Jacques Gourde Conservative Lotbinière—Chutes-de-la-Chaudière, QC

Fine. Thank you.

12:40 p.m.

Liberal

The Chair Liberal Derek Lee

Thank you, Mr. Gourde.

Ms. Hall Findlay.

12:40 p.m.

Liberal

Martha Hall Findlay Liberal Willowdale, ON

I would just like a clarification on lapsing, and I'm not talking about money in the $3 billion. I think we all understand that this will continue, because it's budgeted money anyway, notwithstanding the concern about it not being spent.

This is a question about the money that was in this past budget that has not been spent and that has now lapsed. I have two questions. Can you just confirm what that amount is? And can you just confirm that to be re-profiled, it's not automatic? It would have to have, I think I heard, agreement from both Treasury Board and the finance department.

12:40 p.m.

Director, Fiscal Policy Division, Economic and Fiscal Policy Branch, Department of Finance

Chris Forbes

First of all, for the fiscal year that ended March 31, we won't have the final lapse information for you at this stage. It's too early, obviously. However, in general, when a department is lapsing funding, and they think they're going to lapse on a program, they will come to us and ask about the possibility of re-profiling and including an amount in the next year's estimates somewhere, either in the mains or in the supplementary estimates.

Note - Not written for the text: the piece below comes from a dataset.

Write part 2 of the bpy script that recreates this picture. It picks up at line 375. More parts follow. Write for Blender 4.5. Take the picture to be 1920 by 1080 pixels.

In a case like infrastructure, when often there are long-term commitments—I've signed a contract, for example, with a certain province on a certain project, and it happens that the bill hasn't come in March but is going to come in May--in general, those kinds of re-profiles are automatic. There's no question asked about that, since a department has committed the money and something is under way and there's just, literally, a timing issue. This happens a lot on capital projects, right? There's timing as to how quickly they get under way. When milestones are met, those re-profiles are basically done.